The Pentagon Papers, a US government report into the Vietnam War, were finally published in full, 40 years after embarrassing details of the document were leaked.
President Lyndon Johnson’s administration commissioned a Vietnam Study Task Force in 1967 to write a comprehensive report about America’s ill-fated involvement in the Vietnam conflict.
Excerpts were leaked to the New York Times in 1971, by former United States Military Analysist Daniel Ellsberg, showing that successive US administrations had lied to the public about Vietnam, and triggering then president Richard Nixon to attempt to prevent any further such leaks.
Although it is unclear if any new information is contained in the 47-volume report — much of it has already been published — Timothy Naftali, head of the Nixon library and museum, welcomed its declassification.
“The point here is that it was intended to be a unified collection. There’s a coherence and integrity to the collection which it hasn’t had until now. It came out in bits and pieces,” he told AFP.
“I can’t say why it took so long, but I’m delighted that it has happened,” added Naftali, speaking from the Nixon center in the late ex-president’s home town of Yorba Linda, east of Los Angeles.
The Pentagon Papers leaks led Nixon to set up a covert White House investigations unit, known as The Plumbers, to prevent further leaks to the media.
Members of it were subsequently implicated in the 1972 burglary at the Watergate complex in Washington DC — sparking the Watergate scandal which eventually forced the president derisively nicknamed “Tricky Dick” to quit in 1974.

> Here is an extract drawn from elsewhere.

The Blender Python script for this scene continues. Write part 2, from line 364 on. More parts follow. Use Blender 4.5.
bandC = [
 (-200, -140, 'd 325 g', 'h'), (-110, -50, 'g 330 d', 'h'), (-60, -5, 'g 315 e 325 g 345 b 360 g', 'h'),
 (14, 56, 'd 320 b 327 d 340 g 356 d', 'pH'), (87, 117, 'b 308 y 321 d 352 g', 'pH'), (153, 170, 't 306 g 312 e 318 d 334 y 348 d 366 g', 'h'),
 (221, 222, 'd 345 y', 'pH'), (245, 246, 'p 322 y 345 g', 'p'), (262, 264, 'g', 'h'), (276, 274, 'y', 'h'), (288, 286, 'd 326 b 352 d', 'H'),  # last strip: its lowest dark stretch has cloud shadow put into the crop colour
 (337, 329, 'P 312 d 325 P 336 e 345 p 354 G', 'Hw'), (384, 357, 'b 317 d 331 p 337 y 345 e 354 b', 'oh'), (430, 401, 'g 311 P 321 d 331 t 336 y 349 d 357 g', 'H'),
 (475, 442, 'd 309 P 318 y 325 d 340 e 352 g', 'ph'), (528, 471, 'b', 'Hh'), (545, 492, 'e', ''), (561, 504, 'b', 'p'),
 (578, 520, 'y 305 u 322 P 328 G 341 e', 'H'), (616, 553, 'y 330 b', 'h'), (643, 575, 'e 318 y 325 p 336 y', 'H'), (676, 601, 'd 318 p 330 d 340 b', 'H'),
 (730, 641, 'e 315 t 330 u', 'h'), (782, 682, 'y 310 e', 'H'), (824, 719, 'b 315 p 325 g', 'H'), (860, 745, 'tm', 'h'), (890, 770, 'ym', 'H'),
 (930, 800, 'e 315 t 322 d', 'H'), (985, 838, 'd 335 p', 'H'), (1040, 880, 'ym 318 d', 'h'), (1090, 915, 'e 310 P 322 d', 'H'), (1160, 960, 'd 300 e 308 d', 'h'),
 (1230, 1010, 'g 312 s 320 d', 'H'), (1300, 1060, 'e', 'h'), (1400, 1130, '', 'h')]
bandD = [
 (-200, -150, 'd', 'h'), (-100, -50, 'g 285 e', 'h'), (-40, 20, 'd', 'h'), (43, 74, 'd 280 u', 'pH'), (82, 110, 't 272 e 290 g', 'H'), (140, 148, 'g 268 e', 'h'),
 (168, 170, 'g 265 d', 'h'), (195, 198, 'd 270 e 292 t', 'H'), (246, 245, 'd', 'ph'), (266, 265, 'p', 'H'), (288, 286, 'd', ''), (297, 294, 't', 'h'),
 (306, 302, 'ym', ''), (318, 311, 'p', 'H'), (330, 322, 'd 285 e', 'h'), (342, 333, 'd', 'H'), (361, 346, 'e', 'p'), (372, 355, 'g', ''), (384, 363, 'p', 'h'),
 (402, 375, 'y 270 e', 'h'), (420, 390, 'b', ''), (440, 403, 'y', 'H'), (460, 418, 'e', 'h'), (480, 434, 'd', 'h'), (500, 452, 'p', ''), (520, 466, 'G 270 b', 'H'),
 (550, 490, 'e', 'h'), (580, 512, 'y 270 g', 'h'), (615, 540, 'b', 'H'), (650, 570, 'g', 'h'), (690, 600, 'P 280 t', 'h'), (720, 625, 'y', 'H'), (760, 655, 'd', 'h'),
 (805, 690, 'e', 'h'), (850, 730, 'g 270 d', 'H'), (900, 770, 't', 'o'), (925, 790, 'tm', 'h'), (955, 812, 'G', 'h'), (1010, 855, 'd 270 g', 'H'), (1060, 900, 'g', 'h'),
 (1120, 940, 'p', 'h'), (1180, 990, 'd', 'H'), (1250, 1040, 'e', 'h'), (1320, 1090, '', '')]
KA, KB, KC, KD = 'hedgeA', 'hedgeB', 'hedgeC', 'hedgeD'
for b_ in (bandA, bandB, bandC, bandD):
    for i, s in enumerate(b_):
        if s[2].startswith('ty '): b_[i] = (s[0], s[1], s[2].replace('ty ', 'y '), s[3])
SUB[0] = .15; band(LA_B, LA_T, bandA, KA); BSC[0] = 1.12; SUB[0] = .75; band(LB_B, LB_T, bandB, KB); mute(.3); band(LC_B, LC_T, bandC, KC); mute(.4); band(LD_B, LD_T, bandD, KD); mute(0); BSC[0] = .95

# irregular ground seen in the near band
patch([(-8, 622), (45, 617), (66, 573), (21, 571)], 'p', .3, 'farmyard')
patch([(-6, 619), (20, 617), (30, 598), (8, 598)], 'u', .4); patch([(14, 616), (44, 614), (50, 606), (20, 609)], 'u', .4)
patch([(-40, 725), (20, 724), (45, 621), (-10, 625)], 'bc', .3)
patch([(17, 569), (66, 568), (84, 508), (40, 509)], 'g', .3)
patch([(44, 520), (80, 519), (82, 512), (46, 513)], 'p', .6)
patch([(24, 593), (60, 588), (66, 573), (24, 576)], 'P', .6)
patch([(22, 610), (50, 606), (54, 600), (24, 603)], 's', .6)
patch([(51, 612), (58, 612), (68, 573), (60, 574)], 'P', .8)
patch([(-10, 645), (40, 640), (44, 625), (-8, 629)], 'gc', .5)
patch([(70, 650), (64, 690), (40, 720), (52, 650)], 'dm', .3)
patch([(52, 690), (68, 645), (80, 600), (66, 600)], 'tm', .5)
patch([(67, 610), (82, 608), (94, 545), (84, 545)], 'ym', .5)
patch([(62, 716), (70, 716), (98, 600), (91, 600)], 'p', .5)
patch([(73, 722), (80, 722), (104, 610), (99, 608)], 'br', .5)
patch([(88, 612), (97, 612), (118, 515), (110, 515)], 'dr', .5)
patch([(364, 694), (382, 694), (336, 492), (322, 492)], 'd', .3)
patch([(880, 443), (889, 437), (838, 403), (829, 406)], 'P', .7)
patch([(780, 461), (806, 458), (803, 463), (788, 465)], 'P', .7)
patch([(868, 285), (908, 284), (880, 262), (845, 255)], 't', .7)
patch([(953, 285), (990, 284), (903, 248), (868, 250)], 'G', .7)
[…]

The California Nixon center has long had a copy of the Pentagon Papers — stamped “Top Secret” — in its vaults, as have a number of other presidential libraries and the National Archives in Washington DC.
Several of the volumes were put on display in Yorba Linda on Monday, but scholars can study its more than 7,000 pages most easily online, where it is available for the general public to read.